Budget Squeezed For Temporary Detention Funds Senator Argues Space Problem Could Have Been Handled Last Year

Associated Press

Frustrated legislative budget writers siphoned another $1.2 million from a dwindling pool of general tax revenues on Tuesday to house juvenile delinquents outside the state’s already full long-term detention facilities.

Conservative Sen. Stan Hawkins, R-Ucon, pointed out that he and others had advocated building additional state detention facilities last year, only to be told the state just needed some temporary detention space to get it through a surge in delinquency.

“Now we’re going to spend almost the cost of a building to house juveniles out of state,” Hawkins complained to the Joint FinanceAppropriations Committee.

The cash, approved on a 14-3 vote, will underwrite 10 detention beds at facilities in Idaho and 32 outside the state for the next 4 months.

That space is needed because the Youth Services Center is already at its court-capped capacity of 110 and the temporary facility in Nampa is full at 20. The state has had no choice but to back up delinquents ordered to serve extended detention in regional holding facilities, eliminating space for juveniles to serve less-serious sentences.

The state already has juveniles housed in Missouri, Iowa and South Dakota.

The decision left lawmakers with only a $4.7 cushion to moderate Republican Gov. Phil Batt’s stern 1996 spending blueprint. And all but about $800,000 of that cash has already been tentatively earmarked to expand engineering education in Boise and to start up a new Juvenile Corrections Department.

Some budget writers have been talking about squeezing several hundred thousand more dollars out of the plan. They would do that by further reducing the money agencies are allotted to cover inflationary increases in operating costs like utility and rents.

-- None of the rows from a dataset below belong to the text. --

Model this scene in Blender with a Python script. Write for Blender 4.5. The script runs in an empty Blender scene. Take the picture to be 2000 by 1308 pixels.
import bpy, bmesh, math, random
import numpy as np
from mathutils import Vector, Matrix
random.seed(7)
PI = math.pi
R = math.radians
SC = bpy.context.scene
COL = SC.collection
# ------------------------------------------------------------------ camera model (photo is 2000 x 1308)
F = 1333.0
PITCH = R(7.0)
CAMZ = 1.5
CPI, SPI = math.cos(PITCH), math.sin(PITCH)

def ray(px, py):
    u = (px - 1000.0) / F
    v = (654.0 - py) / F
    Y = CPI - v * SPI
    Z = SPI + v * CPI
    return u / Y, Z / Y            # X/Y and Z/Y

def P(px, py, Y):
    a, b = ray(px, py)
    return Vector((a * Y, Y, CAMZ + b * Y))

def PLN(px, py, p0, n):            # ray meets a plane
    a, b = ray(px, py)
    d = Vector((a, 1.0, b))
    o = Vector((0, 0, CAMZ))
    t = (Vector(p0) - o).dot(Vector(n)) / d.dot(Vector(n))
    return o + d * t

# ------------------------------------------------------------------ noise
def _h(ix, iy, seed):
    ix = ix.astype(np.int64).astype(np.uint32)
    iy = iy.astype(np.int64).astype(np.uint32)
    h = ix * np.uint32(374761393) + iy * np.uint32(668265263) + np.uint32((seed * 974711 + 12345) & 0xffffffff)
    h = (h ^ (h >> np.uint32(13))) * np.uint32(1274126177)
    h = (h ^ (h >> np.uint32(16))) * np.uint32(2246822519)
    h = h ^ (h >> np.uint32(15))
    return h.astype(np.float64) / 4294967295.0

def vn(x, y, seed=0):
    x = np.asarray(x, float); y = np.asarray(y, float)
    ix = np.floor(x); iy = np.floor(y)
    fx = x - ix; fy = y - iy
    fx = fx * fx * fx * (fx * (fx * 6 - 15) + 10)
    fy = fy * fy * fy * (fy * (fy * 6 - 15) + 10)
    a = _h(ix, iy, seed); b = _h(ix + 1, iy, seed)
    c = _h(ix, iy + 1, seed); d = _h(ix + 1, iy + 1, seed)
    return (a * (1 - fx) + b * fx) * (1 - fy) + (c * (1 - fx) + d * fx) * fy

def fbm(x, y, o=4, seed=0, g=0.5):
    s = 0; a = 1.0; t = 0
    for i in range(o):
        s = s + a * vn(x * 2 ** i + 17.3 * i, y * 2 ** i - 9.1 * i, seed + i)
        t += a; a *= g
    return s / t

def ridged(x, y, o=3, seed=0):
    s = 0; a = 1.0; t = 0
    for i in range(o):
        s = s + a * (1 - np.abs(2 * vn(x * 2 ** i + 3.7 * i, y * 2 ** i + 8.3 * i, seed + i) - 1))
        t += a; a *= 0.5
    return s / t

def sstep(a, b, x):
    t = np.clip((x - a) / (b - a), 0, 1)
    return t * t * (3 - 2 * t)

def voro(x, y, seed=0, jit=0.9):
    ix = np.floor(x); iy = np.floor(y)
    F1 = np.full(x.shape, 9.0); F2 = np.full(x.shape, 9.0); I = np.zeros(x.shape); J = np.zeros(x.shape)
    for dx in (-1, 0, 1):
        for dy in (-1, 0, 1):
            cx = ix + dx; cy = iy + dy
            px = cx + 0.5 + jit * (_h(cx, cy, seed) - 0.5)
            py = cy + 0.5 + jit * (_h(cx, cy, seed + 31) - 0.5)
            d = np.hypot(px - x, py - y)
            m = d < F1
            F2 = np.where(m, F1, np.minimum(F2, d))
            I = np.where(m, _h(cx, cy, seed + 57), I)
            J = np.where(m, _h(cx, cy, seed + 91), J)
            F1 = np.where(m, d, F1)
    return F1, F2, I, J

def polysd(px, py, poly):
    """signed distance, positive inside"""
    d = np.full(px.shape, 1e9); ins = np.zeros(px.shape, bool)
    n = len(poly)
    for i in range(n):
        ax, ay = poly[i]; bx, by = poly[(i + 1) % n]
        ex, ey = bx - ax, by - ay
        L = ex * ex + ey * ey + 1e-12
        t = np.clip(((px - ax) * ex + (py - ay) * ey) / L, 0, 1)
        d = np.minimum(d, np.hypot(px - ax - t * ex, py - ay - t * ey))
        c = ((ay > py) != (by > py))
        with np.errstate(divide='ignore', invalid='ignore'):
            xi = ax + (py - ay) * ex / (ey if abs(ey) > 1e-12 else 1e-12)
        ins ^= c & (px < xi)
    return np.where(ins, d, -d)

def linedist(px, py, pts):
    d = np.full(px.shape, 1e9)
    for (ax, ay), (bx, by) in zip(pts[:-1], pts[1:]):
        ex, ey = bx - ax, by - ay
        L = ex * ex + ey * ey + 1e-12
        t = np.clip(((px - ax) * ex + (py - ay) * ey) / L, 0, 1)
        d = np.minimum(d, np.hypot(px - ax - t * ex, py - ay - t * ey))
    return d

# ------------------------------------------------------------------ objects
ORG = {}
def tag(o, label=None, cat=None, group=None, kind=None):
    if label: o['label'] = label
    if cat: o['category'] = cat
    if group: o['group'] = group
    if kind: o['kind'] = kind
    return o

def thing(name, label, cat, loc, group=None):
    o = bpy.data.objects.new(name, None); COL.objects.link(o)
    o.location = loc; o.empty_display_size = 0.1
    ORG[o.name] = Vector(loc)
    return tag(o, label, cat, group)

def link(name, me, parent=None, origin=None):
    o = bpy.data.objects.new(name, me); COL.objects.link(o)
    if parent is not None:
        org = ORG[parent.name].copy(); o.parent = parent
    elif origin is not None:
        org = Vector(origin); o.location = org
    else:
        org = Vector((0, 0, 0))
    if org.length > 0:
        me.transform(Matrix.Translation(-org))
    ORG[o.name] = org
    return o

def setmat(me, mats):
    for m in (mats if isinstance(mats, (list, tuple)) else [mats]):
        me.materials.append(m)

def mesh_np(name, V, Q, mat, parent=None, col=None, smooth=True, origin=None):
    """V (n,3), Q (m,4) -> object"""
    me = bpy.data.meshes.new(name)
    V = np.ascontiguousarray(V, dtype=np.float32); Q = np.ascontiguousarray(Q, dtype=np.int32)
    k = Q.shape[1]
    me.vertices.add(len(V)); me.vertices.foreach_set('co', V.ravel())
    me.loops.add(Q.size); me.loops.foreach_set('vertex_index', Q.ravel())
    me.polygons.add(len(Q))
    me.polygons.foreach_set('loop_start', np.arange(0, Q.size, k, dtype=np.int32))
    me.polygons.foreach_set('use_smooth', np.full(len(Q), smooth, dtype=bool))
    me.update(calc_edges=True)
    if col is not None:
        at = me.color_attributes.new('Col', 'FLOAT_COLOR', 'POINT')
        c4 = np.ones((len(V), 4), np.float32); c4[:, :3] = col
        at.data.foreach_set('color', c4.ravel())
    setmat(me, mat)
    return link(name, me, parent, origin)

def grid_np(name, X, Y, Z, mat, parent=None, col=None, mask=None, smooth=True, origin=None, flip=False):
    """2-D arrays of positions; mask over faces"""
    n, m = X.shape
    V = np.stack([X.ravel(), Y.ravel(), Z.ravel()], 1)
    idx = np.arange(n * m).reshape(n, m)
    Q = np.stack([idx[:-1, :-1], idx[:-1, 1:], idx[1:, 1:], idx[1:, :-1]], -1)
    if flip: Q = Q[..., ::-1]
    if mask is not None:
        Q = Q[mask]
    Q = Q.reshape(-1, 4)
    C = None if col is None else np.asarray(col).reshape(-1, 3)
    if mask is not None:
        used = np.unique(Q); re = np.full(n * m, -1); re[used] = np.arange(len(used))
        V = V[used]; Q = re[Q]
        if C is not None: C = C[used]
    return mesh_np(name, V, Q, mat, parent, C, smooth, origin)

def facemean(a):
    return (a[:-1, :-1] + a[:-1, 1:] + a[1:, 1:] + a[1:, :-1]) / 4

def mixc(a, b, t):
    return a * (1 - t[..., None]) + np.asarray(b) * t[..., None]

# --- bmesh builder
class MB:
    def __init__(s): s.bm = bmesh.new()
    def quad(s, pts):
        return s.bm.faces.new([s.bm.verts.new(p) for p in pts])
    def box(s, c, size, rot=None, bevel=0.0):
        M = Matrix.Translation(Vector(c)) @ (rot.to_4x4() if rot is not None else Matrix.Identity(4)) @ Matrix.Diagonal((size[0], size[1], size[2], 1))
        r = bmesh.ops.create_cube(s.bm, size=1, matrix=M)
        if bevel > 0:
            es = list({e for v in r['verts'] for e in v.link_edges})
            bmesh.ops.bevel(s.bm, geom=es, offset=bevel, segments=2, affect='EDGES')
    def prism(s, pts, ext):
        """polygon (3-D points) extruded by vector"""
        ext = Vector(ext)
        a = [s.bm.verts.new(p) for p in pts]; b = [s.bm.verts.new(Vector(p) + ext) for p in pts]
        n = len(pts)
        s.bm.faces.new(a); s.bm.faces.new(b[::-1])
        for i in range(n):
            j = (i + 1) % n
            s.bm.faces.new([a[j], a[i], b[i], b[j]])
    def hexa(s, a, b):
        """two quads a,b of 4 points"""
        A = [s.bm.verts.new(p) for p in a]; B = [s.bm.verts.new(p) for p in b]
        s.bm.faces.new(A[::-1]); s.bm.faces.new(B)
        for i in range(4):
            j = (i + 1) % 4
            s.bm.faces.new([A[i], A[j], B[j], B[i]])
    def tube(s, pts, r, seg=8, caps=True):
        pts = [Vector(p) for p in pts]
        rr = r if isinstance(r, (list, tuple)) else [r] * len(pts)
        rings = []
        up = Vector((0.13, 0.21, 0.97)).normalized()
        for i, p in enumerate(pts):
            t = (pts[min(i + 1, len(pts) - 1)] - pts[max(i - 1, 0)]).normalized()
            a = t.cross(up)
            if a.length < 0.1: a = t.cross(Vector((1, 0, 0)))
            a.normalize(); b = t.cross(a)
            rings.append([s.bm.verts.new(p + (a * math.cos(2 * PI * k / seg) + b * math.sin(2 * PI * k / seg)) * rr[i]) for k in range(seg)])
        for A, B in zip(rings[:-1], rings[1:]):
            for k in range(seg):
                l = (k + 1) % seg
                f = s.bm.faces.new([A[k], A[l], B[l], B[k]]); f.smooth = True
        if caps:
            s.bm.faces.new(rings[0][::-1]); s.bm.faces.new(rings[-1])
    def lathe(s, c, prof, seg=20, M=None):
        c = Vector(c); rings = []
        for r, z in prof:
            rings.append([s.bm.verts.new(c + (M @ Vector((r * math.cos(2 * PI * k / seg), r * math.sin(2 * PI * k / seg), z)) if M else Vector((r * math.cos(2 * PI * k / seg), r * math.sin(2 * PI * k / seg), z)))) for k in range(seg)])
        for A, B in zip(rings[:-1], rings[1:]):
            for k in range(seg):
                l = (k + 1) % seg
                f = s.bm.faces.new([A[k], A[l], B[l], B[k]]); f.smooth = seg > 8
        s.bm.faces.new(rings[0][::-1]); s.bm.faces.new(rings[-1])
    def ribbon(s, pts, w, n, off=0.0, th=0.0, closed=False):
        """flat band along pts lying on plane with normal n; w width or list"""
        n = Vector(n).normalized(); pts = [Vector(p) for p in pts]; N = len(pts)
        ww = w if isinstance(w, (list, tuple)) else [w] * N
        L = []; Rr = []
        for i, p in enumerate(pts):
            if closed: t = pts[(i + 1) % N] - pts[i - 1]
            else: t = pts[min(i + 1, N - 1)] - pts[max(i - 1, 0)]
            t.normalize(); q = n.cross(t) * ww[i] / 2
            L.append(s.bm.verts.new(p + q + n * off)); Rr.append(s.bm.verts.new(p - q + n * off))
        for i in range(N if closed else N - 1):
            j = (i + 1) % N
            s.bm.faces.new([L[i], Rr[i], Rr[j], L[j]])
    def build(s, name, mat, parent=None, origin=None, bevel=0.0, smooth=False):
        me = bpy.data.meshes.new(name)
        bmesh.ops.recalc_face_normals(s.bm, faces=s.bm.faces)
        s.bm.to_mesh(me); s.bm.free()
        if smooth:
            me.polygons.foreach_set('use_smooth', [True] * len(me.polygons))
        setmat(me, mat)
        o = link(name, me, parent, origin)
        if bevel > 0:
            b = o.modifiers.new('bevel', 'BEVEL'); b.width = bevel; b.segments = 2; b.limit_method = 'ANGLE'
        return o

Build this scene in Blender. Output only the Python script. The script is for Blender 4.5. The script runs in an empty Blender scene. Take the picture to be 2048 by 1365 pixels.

Others have suggested simply shortchanging even more state building maintenance or building costs for the 500-bed prison expansion.

But they have been warned that those moves only create new - and sometimes bigger - problems in the future.

While there are hundreds of thousands of dollars being sought by lawmakers over Batt’s proposals for relatively minor government programs, the major legislative concern remains the state’s financial commitment to quality education.

The GOP legislative supermajority, however, essentially locked budget writers into Batt’s spending scheme by enacting his $40 million property tax reduction bill. It was officially delivered to Batt on Tuesday.